WHAT IS BEING ASKED »
Your task is to gather the lines below that hold the string "wide".

DATA TO USE »
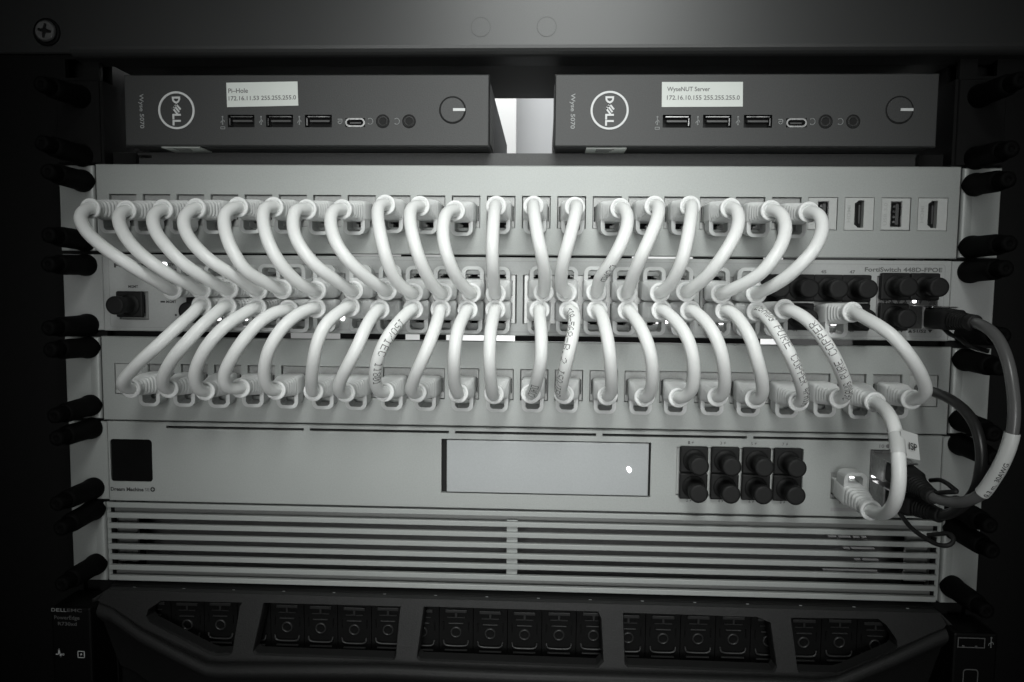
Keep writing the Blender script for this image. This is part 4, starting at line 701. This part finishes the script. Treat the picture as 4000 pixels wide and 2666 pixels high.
# 5x7 dot letters, as an inkjet prints them on a jacket
DOT = {'A': '0E11111F111111', 'B': '1E11111E11111E', 'C': '0E11101010110E', 'D': '1E11111111111E', 'E': '1F10101E10101F', 'F': '1F10101E101010', 'G': '0E11101713110E', 'H': '1111111F111111', 'I': '0E04040404040E', 'K': '11121418141211', 'L': '1010101010101F', 'M': '111B1511111111', 'N': '11191513111111', 'O': '0E11111111110E', 'P': '1E11111E101010', 'R': '1E11111E141211', 'S': '0F10100E01011E', 'T': '1F040404040404', 'U': '1111111111110E', 'V': '11111111110A04', 'W': '1111111515150A',
       '0': '0E11131519110E', '1': '040C040404040E', '2': '0E11010204081F', '4': '02060A121F0202', '5': '1F101E0101110E', '6': '0608101E11110E', '8': '0E11110E11110E', '-': '0000001F000000', '/': '01010204081010', '.': '00000000000C0C', ' ': '00000000000000'}
def dot_print(pts, r, t, s0, ang, parent, up=False, pitch=.44, row=.56):
    fr = frames(pts); L = [0]
    for a, b in zip(fr, fr[1:]): L.append(L[-1] + (b[0] - a[0]).length)
    def at(s, a):
        s = max(0, min(L[-1] - 1e-4, s)); i = max(k for k in range(len(L)) if L[k] <= s); i = min(i, len(fr) - 2); q = (s - L[i]) / (L[i + 1] - L[i])
        p = fr[i][0].lerp(fr[i + 1][0], q); N = fr[i][2].lerp(fr[i + 1][2], q).normalized(); T = fr[i][1].lerp(fr[i + 1][1], q).normalized()
        # angle measured from the direction facing the room
        ref = Vector((.03, -1, 0)); R0 = (ref - T * ref.dot(T)).normalized(); R1 = T.cross(R0)
        return p, R0 * math.cos(a) + R1 * math.sin(a), T
    g = G(); k = 0
    seq = t
    for ch in seq:
        bits = DOT.get(ch, DOT[' '])
        for rr in range(7):
            v = int(bits[2 * rr:2 * rr + 2], 16)
            for c in range(5):
                if v >> (4 - c) & 1:
                    u = (k * 6 + c) * pitch; w_ = (3 - rr) * row
                    s, a = (s0 + u, ang - w_ / r) if not up else (s0 - u, ang + w_ / r)
                    p, n, T = at(s, a); B = T.cross(n); q = p + n * (r + .05); d = .25
                    g.add([q + T * d, q + (T + B) * d * .72, q + B * d, q + (B - T) * d * .72, q - T * d, q - (T + B) * d * .72, q - B * d, q + (T - B) * d * .72], [tuple(range(8))])
        k += 1
    return g.build('printed_marking', INK, parent)
R_C = 2.95
def cable(label, J0, J1, P, flip0, flip1, r=R_C, n=52):
    P = [y3(p) for p in P]; t = thing('patch_cable', label, 'patch cable', P[len(P) // 2], 'white patch cables between panels and switch')
    J0, J1 = Vector(J0), Vector(J1)
    F0, F1 = P[0], P[-1]
    a = F0 + (J0 - F0).normalized() * 2.5; b = F1 + (J1 - F1).normalized() * 2.5
    a2 = F0 + (F0 - J0).normalized() * 2.0; b2 = F1 + (F1 - J1).normalized() * 2.0
    pts = spline([a, F0, a2] + P[1:-1] + [b2, F1, b], n, 3)
    boot(t, J0, F0, flip0); boot(t, J1, F1, flip1)
    G().tube(pts, r, 16).build('cord', CORD, t)
    return t, pts
UJ = -.9
marks = {'U14': ('CORD', 40, -.75, False), 'L7': ('ISO/IEC 11801', 18, -.55, False), 'L11': ('CORD', 58, .1, True), 'L12': ('TIA-568-B.2 ISO/IEC', 8, .75, False), 'L18': ('26AWG PURE COPPER 4PAIR', 5, -.25, False), 'L19': ('26AWG PURE COPPER', 66, .15, True)}
extra = {'U14': ' and printed letters', 'L7': ' with dotted ISO print', 'L11': ', CORD printed low', 'L12': ', TIA printed', 'L18': ', printed PURE', 'L19': ', printed'}
for i, P in enumerate(DATA['U']):
    key = f'U{i}'; P = [list(p) for p in P]
    t, pts = cable(f'{ORD[i]} white cable from left, between upper patch panel and switch{extra.get(key, "")}', (KX[i], UJ, Z1 - .6), (COLS[i], UJ, UPZ), P, False, True)
    if key in marks: q = marks[key]; dot_print(pts, R_C, q[0], q[1], q[2], t, q[3])
lc = [c for c in COLS[1:21]] + [COLS[22]]
for i, P in enumerate(DATA['L']):
    key = f'L{i}'; kx = KX[i + 1] if i < 20 else KX[22]
    lab = f'{ORD[i]} white cable from left, between switch and lower patch panel{extra.get(key, "")}' if i < 20 else 'last white cable on the right, arching from switch to lower patch panel'
    t, pts = cable(lab, (lc[i], UJ, LOZ), (kx, UJ, Z2 - .6), P, False, False)
    if key in marks: q = marks[key]; dot_print(pts, R_C, q[0], q[1], q[2], t, q[3])
# the uplink cable with the ISP flag
P = DATA['isp']
ti, pts = cable('white cable with ISP flag label, looping down into the gateway', (KX[21], UJ, Z2 - .6), (170.2, UJ, -161.6), P, False, True, 3.0, 64)
k0 = min(range(len(pts)), key=lambda k: (pts[k] - Vector((165.0, -64, -118.9))).length); k1 = min(range(len(pts)), key=lambda k: (pts[k] - Vector((165.2, -68, -129.2))).length)
fl = G(); fl.tube(pts[k0:k1 + 1], 3.2, 20, False); pm = pts[(k0 + k1) // 2]
fl.add([(166.6, -66, -119.3), (175.7, -62, -122.2), (177.4, -62, -133.5), (167.6, -66.5, -131.0)], [(0, 1, 2, 3)])
fl.add([(166.6, -65.8, -119.3), (175.7, -61.8, -122.2), (177.4, -61.8, -133.5), (167.6, -66.3, -131.0)], [(3, 2, 1, 0)])
fo = fl.build('flag_label', FLAG, ti)
v, f, _ = glyphs('ISP'); A = Vector((170.8, -65.6, -127.9)); U_ = Vector((4.3, 1.75, -1.3)); W_ = Vector((-.35, 0, 3.1)); G().add([A + U_ * a + W_ * b for a, b in v], f).build('lettering', INK, fo)

# ------------------------------------------------------------------ direct-attach cables
def sfp_plug(t, J, E, r_end, mate=CHROME):
    # metal shell in the cage, moulded black boot with strain ribs leading to the cord
    J, E = Vector(J), Vector(E); D = (E - J).normalized()
    p = G(); p.plate(J.x - 6.7, J.x + 6.7, J.z - 5.6, J.z + 5.6, -15, 4, [], .4); p = p.build('metal_shell', STEEL, t)
    g = G(); g.box(J.x - 6.0, J.x + 6.2, -22, -14.8, J.z + 4.9, J.z + 5.7, .2); g.build('latch_tab', CHROME, p)
    g = G(); ez = Vector((0, 0, 1)); S = []; N = 24
    S0 = J + Vector((0, -14.5, 0)); Dd = (E - S0); Lg = Dd.length; Dd.normalize(); ez = (ez - Dd * ez.dot(Dd)).normalized(); ex = ez.cross(Dd)
    prof = [(0, 6.2, 5.0, 7), (.42, 6.0, 4.8, 6), (.5, 5.2, 4.4, 4)]
    for k in range(6):
        q = .52 + k * .055; w0 = 4.9 - .22 * k; prof += [(q, w0 - .45, w0 - .8, 2.4), (q + .008, w0, w0 - .35, 2.4), (q + .042, w0, w0 - .35, 2.4), (q + .05, w0 - .45, w0 - .8, 2.4)]
    prof += [(.87, r_end + 1.1, r_end + 1.1, 2), (.985, r_end + 1.0, r_end + 1.0, 2), (1.0, r_end + .7, r_end + .7, 2), (1.0, r_end, r_end, 2)]
    for q, w_, h_, e in prof:
        rr = []
        for j in range(N):
            a = 2 * math.pi * (j + .5) / N; c, s = math.cos(a), math.sin(a)
            rr.append(S0 + Dd * (q * Lg) + ex * (w_ * math.copysign(abs(c) ** (2 / e), c)) + ez * (h_ * math.copysign(abs(s) ** (2 / e), s)))
        S.append(rr)
    g.rings(S); g.build('moulded_boot', BLACKP, t)
def loop(t, P, r=1.05): G().tube(spline([y3(p) for p in P], 36, 1), r, 8).build('pull_tab', BLACKP, t)
P = [y3(p) for p in DATA['dac1']]
d1 = thing('transceiver_cable', 'grey cable with white 30AWG sleeve looping from switch to gateway', 'cable', P[8])
JA, JB, JC = Vector((205.4, -.9, -73.7)), Vector((190.7, -.9, -150.0)), Vector((190.7, -.9, -163.9))
sfp_plug(d1, JA, P[0], 2.6); sfp_plug(d1, JB, P[-1], 2.6)
pts = spline([P[0] + (JA - P[0]).normalized() * 4] + P + [P[-1] + (JB - P[-1]).normalized() * 4], 80, 3); G().tube(pts, 2.4, 16).build('cord', DACG, d1)
k0 = min(range(80), key=lambda k: (pts[k] - Vector((203.9, -81, -116.8))).length); k1 = min(range(80), key=lambda k: (pts[k] - Vector((198.7, -72, -145.0))).length)
s = G().tube(pts[k0:k1 + 1], 2.95, 20, False).build('sleeve_label', FLAG, d1)
# wording wrapped round the sleeve, read upwards
def wrap_text(pts, r, t, s0, s1, ang, hgt, parent, m):
    fr = frames(pts); L = [0]
    for a, b in zip(fr, fr[1:]): L.append(L[-1] + (b[0] - a[0]).length)
    v, f, _ = glyphs(t); bm = bmesh.new(); vs = [bm.verts.new((a, b, 0)) for a, b in v]
    for q in f:
        try: bm.faces.new([vs[i] for i in q])
        except ValueError: pass
    for _i in range(2):
        lo = [e for e in bm.edges if abs(e.verts[0].co.y - e.verts[1].co.y) > .2 or abs(e.verts[0].co.x - e.verts[1].co.x) > .04]
        bmesh.ops.subdivide_edges(bm, edges=lo, cuts=1); bmesh.ops.triangulate(bm, faces=bm.faces[:])
    bm.verts.index_update(); V = []
    for q in bm.verts:
        s_ = s0 + (s1 - s0) * q.co.x; i = max(k for k in range(len(L)) if L[k] <= max(0, min(L[-1] - 1e-3, s_))); i = min(i, len(fr) - 2); w_ = (s_ - L[i]) / (L[i + 1] - L[i])
        p = fr[i][0].lerp(fr[i + 1][0], w_); T = fr[i][1].lerp(fr[i + 1][1], w_).normalized(); ref = Vector((-.3, -1, 0)); R0 = (ref - T * ref.dot(T)).normalized(); R1 = T.cross(R0)
        a = ang + (q.co.y - .5) * hgt / r * (1 if s1 < s0 else -1); V.append(p + (R0 * math.cos(a) + R1 * math.sin(a)) * (r + .06))
    g = G(); g.add(V, [[q.index for q in fc.verts] for fc in bm.faces]); bm.free(); return g.build('lettering', m, parent)
sl = pts[k0:k1 + 1]; LL = sum((b - a).length for a, b in zip(sl, sl[1:]))
wrap_text(sl, 2.95, '0.3 m,  30AWG', LL * .97, LL * .40, -.3, 2.3, s, INK)
loop(d1, DATA['tabs']['t1']); loop(d1, DATA['tabs']['g1'])
P = [y3(p) for p in DATA['dac2']]
d2 = thing('transceiver_cable', 'black cable from the blank jack of the lower patch panel down to gateway', 'cable', P[6])
sfp_plug(d2, JC, P[-1], 2.4)
pts = spline(P + [P[-1] + (JC - P[-1]).normalized() * 4], 70, 3); G().tube(pts, 2.35, 16).build('cord', DACB, d2)
loop(d2, DATA['tabs']['g2'])
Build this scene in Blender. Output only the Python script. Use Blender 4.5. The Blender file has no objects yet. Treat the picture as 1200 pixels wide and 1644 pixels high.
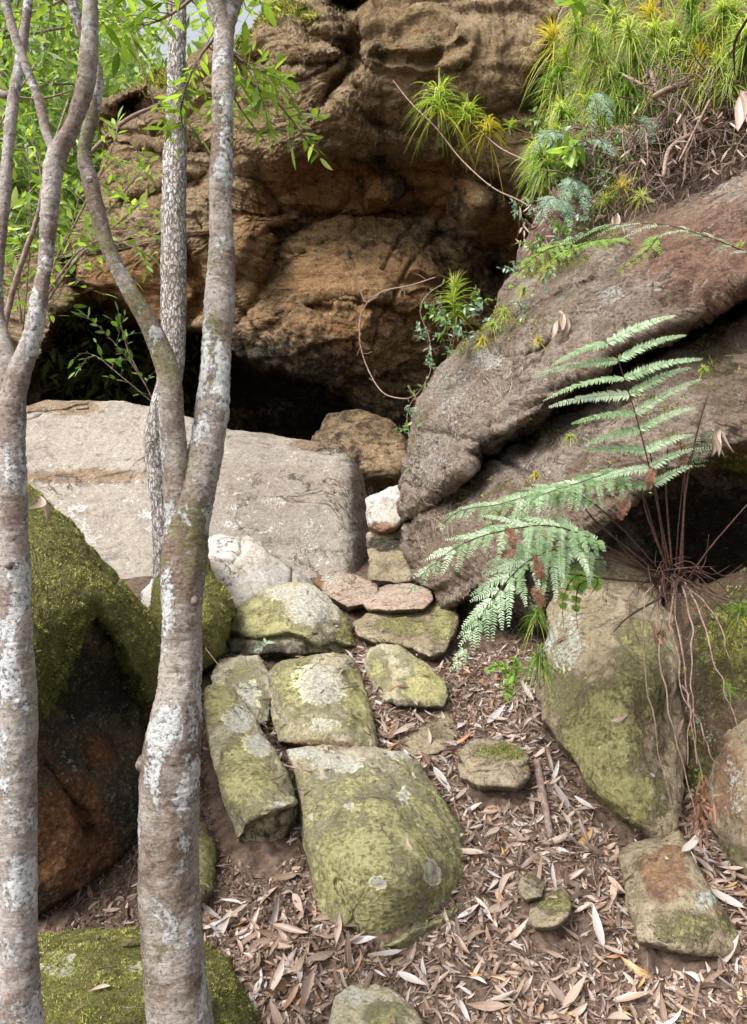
import bpy, math, random
import numpy as np
from mathutils import Vector, Matrix
from mathutils.bvhtree import BVHTree

random.seed(7)
rng = np.random.default_rng(7)
S = bpy.context.scene
COL = S.collection
R = math.radians

# ------------------------------------------------------------------ camera, sky, sun, exposure
W0, H0, F = 1200.0, 1644.0, 1266.0
CZ = 1.5
cam = bpy.data.cameras.new('camera')
cam.sensor_fit = 'VERTICAL'
cam.sensor_height = 24.0
cam.lens = 24.0 * F / H0
cam.clip_end = 2000
cam.clip_start = 0.05
co = bpy.data.objects.new('camera', cam)
co.location = (0, 0, CZ)
co.rotation_euler = (R(90), 0, 0)
COL.objects.link(co)
S.camera = co
SUN_EL, SUN_AZ = R(46), R(226)      # azimuth clockwise from +Y: light comes from behind and left of the camera
w = bpy.data.worlds.new('World')
S.world = w
w.use_nodes = True
nt = w.node_tree
bg = nt.nodes['Background']
sky = nt.nodes.new('ShaderNodeTexSky')
sky.sky_type = 'NISHITA'
sky.sun_disc = False
sky.sun_elevation = SUN_EL
sky.sun_rotation = SUN_AZ
sky.dust_density = 6.0
sky.air_density = 1.0
hs = nt.nodes.new('ShaderNodeHueSaturation')   # overcast: the blue is mostly veiled
hs.inputs['Saturation'].default_value = 0.22
nt.links.new(sky.outputs[0], hs.inputs['Color'])
nt.links.new(hs.outputs[0], bg.inputs['Color'])
bg.inputs['Strength'].default_value = 0.125
sl = bpy.data.lights.new('sun', 'SUN')
sl.energy = 1.5
sl.angle = R(21)
sl.color = (1.0, 0.975, 0.94)
so = bpy.data.objects.new('sun', sl)
d = Vector((math.sin(SUN_AZ) * math.cos(SUN_EL), math.cos(SUN_AZ) * math.cos(SUN_EL), math.sin(SUN_EL)))
so.rotation_euler = d.to_track_quat('Z', 'Y').to_euler()
so.location = (-3, -6, 12)
COL.objects.link(so)
S.view_settings.view_transform = 'Standard'
S.view_settings.look = 'None'
S.view_settings.exposure = 1.28
S.view_settings.gamma = 1.0
S.cycles.use_denoising = True
S.cycles.max_bounces = 6
S.cycles.diffuse_bounces = 4
S.cycles.transparent_max_bounces = 4
S.cycles.use_adaptive_sampling = True

# ------------------------------------------------------------------ small numpy helpers
def P(u, v, Y):
    return np.stack([(np.asarray(u, float) - 600) / F * Y, np.asarray(Y, float) + 0 * np.asarray(u, float),
                     CZ - (np.asarray(v, float) - 822) / F * Y], -1)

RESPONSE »
Keep writing the Blender script for this image. This is part 4, starting at line 701. This part finishes the script. Treat the picture as 4000 pixels wide and 2666 pixels high.
Build this scene in Blender. Output only the Python script. Use Blender 4.5. The Blender file has no objects yet. Treat the picture as 1200 pixels wide and 1644 pixels high.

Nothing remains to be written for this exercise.